Said Willis: “We’re not disillusioned that we’re raising animals for food. But raising them by factory standards doesn’t appeal to a lot of us.”
Pork accounts for nearly 60 percent of Niman Ranch’s business, and its 447 hog farmers are primarily located in the Midwest. The company slaughters some 2,500 hogs weekly, compared with 175 cattle and 20 lambs (which have a high seasonal fluctuation). Many of Niman Ranch’s farmers and ranchers have a bio posted on the company’s website (nimanranch.com), which also serves as a candid disclosure portal of virtually every facet of the company’s operations, from feed protocol to waste disposal to slaughterhouse ethics.
It’s a long way from the 11-acre ranchette that Bill Niman and his soon-to-be bride, Amy, bought in the bucolic coastal Marin County town of Bolinas for $18,500 in 1970. The business had its vague beginnings four years later, when the Nimans and author Orville Schell forged an alliance and expanded their Bolinas holdings to 206 acres. That has since quadrupled to more than 1,000 acres, which was subsequently entirely absorbed within the boundaries of Point Reyes National Seashore when the federal government enacted a writ of eminent domain to confiscate the land under the auspices of protecting it from development.
In the case of Niman-Schell (as the company was known in its fledgling years), the feds’ heavy-handed tactics turned out to be a godsend: a $1.3 million buyout (in exchange for a monthly rental payment of $3,000) bailed the company out of a high-interest mortgage on the vast, stunning piece of seaside real estate that had come to be home for both men’s ranches, not to mention the company’s initial cattle headquarters. The catch: the property, technically under a 99-year lease, is immune from inheritance laws and reverts entirely to federal control when both Niman and Schell have died.

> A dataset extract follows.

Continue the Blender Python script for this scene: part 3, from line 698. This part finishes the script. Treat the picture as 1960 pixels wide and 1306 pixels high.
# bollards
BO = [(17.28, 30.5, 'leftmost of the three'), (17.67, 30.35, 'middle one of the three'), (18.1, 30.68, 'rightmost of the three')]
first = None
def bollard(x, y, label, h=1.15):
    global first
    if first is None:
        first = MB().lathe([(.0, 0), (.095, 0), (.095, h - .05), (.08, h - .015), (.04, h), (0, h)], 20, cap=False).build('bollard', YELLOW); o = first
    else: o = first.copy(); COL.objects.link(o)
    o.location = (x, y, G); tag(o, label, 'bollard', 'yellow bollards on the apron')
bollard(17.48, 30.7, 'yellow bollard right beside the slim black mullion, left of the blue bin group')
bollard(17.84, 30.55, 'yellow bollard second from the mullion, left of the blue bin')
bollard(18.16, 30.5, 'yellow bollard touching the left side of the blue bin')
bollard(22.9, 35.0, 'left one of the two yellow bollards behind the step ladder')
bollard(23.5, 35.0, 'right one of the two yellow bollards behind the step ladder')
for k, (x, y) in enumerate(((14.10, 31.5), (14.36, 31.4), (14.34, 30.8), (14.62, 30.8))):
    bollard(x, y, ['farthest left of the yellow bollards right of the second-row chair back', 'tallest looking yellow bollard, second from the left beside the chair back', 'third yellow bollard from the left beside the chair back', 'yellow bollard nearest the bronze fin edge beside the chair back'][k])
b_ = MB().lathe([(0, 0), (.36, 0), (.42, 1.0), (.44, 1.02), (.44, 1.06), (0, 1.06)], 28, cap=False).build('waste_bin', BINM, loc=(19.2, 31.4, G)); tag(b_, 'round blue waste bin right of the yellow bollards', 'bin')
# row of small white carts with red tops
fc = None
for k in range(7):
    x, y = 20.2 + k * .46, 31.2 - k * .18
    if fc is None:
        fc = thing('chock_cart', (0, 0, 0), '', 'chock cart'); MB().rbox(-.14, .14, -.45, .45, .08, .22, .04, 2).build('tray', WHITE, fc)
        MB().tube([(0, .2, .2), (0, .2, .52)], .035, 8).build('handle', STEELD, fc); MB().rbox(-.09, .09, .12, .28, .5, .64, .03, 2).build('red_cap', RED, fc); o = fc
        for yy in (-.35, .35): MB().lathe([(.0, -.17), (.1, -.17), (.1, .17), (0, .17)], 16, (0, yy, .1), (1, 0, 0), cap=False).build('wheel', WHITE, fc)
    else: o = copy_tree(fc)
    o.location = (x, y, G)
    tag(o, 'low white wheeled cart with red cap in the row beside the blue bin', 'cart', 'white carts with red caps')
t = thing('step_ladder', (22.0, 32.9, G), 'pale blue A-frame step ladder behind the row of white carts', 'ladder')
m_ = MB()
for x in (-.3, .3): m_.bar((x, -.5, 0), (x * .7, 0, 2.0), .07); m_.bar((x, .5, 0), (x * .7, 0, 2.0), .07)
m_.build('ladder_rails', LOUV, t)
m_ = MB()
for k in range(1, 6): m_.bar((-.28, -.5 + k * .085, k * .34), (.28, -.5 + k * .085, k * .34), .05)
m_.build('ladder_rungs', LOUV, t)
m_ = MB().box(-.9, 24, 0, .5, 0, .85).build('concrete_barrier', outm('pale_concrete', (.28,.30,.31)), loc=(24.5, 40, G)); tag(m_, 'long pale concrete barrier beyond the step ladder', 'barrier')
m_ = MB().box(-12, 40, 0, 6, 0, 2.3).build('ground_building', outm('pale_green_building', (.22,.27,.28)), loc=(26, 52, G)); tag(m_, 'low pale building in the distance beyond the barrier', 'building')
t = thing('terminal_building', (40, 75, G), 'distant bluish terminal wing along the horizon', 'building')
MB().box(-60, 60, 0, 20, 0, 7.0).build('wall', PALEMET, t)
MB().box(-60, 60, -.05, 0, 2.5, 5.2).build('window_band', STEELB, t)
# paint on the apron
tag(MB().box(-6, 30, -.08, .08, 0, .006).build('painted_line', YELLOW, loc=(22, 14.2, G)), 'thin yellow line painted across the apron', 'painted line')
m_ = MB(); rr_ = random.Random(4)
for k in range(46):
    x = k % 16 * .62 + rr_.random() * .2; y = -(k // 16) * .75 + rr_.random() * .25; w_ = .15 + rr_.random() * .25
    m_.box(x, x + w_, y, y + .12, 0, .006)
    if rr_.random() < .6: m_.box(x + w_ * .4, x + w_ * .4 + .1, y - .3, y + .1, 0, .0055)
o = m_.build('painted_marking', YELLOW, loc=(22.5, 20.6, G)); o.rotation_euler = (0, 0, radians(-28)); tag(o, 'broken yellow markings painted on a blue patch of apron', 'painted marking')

Amy died tragically in 1976 from a horse fall on the property. She was 33. (Niman, who has no children, last year married his third wife, Nicolette, shortly after divorcing his second wife.) In 1978, Schell published “Modern Meat,” an expose of the dark underbelly of the meat industry. The pair operated what amounted to a profitable boutique company with Niman himself overseeing the feeding, slaughtering, delivery and billing of the beef. It wasn’t until the mid-1980s that Niman-Schell hired its first fulltime employee.
“Just the way the company came together,” Niman says, “there was so much serendipity.”
In the meantime, the personal and business relationships between the two principals were coming undone. Neither is enthusiastic about elaborating. Schell, now the dean of UC-Berkeley’s graduate school of journalism, declined comment. Niman, who oversaw the relocation of the company’s headquarters to Santa Rosa in 1988 and San Francisco a decade later, is only slightly more forthcoming on the fractious 1998 transaction—during which he took on a pair of business partners—that served as the coup de grace of the long-unraveling pairing with Schell: “I walked away with all the debt. I thought I paid too much, and he didn’t think he got enough. If everybody thinks he got screwed, it was probably a good business deal.”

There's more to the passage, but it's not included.